Return all of the data exactly as written, without the pictures.
────────────────
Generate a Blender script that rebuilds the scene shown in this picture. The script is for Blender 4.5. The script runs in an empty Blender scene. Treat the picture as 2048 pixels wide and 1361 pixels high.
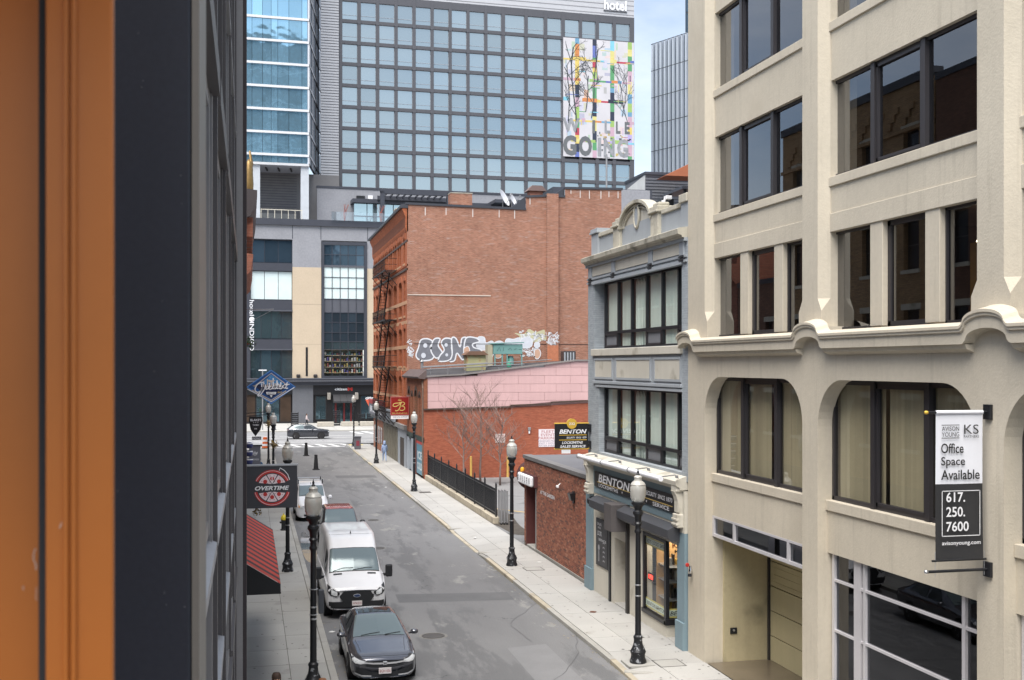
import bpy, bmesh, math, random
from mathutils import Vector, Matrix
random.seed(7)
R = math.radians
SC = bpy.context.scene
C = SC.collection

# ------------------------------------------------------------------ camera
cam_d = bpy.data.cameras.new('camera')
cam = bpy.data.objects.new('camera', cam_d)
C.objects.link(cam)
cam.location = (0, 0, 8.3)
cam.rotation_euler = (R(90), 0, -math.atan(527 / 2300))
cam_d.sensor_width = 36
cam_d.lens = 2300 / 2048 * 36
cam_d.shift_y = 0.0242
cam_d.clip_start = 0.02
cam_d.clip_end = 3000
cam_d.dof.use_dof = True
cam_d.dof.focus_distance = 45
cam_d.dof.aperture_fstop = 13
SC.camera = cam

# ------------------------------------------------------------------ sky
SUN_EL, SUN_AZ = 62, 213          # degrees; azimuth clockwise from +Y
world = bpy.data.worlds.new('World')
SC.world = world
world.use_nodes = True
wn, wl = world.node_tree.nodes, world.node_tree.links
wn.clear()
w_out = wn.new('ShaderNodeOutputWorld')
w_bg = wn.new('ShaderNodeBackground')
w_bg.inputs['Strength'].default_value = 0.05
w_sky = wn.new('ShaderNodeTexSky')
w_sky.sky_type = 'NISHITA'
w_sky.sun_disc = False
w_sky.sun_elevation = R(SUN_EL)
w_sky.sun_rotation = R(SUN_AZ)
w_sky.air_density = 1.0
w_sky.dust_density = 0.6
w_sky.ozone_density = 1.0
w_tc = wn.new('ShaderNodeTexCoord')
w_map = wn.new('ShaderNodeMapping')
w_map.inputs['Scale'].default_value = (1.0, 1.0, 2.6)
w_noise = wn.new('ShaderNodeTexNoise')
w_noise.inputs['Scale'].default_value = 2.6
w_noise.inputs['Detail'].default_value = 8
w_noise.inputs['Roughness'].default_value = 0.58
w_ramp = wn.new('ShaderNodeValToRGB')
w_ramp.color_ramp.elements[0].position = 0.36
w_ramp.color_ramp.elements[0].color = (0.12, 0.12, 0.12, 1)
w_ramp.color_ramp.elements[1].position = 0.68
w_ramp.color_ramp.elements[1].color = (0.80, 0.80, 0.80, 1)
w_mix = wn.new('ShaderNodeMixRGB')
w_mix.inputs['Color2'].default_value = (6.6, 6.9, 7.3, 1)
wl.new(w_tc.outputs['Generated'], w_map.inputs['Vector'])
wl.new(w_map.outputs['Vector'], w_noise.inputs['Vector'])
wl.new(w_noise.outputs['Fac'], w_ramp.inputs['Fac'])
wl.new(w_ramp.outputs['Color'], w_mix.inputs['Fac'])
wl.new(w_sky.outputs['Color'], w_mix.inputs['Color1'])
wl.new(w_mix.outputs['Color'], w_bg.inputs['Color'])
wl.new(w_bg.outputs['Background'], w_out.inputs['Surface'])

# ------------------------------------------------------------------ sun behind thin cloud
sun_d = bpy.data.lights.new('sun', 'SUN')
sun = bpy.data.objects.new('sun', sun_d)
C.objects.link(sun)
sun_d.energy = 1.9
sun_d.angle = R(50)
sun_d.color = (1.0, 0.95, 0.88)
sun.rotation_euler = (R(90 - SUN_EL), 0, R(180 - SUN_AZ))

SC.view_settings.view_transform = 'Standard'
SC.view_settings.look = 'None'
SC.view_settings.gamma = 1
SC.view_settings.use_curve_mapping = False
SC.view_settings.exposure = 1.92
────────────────
§ **Correct answer**
Generate a Blender script that rebuilds the scene shown in this picture. The script is for Blender 4.5. The script runs in an empty Blender scene. Treat the picture as 2048 pixels wide and 1361 pixels high.
import bpy, bmesh, math, random
from mathutils import Vector, Matrix
random.seed(7)
R = math.radians
SC = bpy.context.scene
C = SC.collection

# ------------------------------------------------------------------ camera
cam_d = bpy.data.cameras.new('camera')
cam = bpy.data.objects.new('camera', cam_d)
C.objects.link(cam)
cam.location = (0, 0, 8.3)
cam.rotation_euler = (R(90), 0, -math.atan(527 / 2300))
cam_d.sensor_width = 36
cam_d.lens = 2300 / 2048 * 36
cam_d.shift_y = 0.0242
cam_d.clip_start = 0.02
cam_d.clip_end = 3000
cam_d.dof.use_dof = True
cam_d.dof.focus_distance = 45
cam_d.dof.aperture_fstop = 13
SC.camera = cam

# ------------------------------------------------------------------ sky
SUN_EL, SUN_AZ = 62, 213          # degrees; azimuth clockwise from +Y
world = bpy.data.worlds.new('World')
SC.world = world
world.use_nodes = True
wn, wl = world.node_tree.nodes, world.node_tree.links
wn.clear()
w_out = wn.new('ShaderNodeOutputWorld')
w_bg = wn.new('ShaderNodeBackground')
w_bg.inputs['Strength'].default_value = 0.05
w_sky = wn.new('ShaderNodeTexSky')
w_sky.sky_type = 'NISHITA'
w_sky.sun_disc = False
w_sky.sun_elevation = R(SUN_EL)
w_sky.sun_rotation = R(SUN_AZ)
w_sky.air_density = 1.0
w_sky.dust_density = 0.6
w_sky.ozone_density = 1.0
w_tc = wn.new('ShaderNodeTexCoord')
w_map = wn.new('ShaderNodeMapping')
w_map.inputs['Scale'].default_value = (1.0, 1.0, 2.6)
w_noise = wn.new('ShaderNodeTexNoise')
w_noise.inputs['Scale'].default_value = 2.6
w_noise.inputs['Detail'].default_value = 8
w_noise.inputs['Roughness'].default_value = 0.58
w_ramp = wn.new('ShaderNodeValToRGB')
w_ramp.color_ramp.elements[0].position = 0.36
w_ramp.color_ramp.elements[0].color = (0.12, 0.12, 0.12, 1)
w_ramp.color_ramp.elements[1].position = 0.68
w_ramp.color_ramp.elements[1].color = (0.80, 0.80, 0.80, 1)
w_mix = wn.new('ShaderNodeMixRGB')
w_mix.inputs['Color2'].default_value = (6.6, 6.9, 7.3, 1)
wl.new(w_tc.outputs['Generated'], w_map.inputs['Vector'])
wl.new(w_map.outputs['Vector'], w_noise.inputs['Vector'])
wl.new(w_noise.outputs['Fac'], w_ramp.inputs['Fac'])
wl.new(w_ramp.outputs['Color'], w_mix.inputs['Fac'])
wl.new(w_sky.outputs['Color'], w_mix.inputs['Color1'])
wl.new(w_mix.outputs['Color'], w_bg.inputs['Color'])
wl.new(w_bg.outputs['Background'], w_out.inputs['Surface'])

# ------------------------------------------------------------------ sun behind thin cloud
sun_d = bpy.data.lights.new('sun', 'SUN')
sun = bpy.data.objects.new('sun', sun_d)
C.objects.link(sun)
sun_d.energy = 1.9
sun_d.angle = R(50)
sun_d.color = (1.0, 0.95, 0.88)
sun.rotation_euler = (R(90 - SUN_EL), 0, R(180 - SUN_AZ))

SC.view_settings.view_transform = 'Standard'
SC.view_settings.look = 'None'
SC.view_settings.gamma = 1
SC.view_settings.use_curve_mapping = False
SC.view_settings.exposure = 1.92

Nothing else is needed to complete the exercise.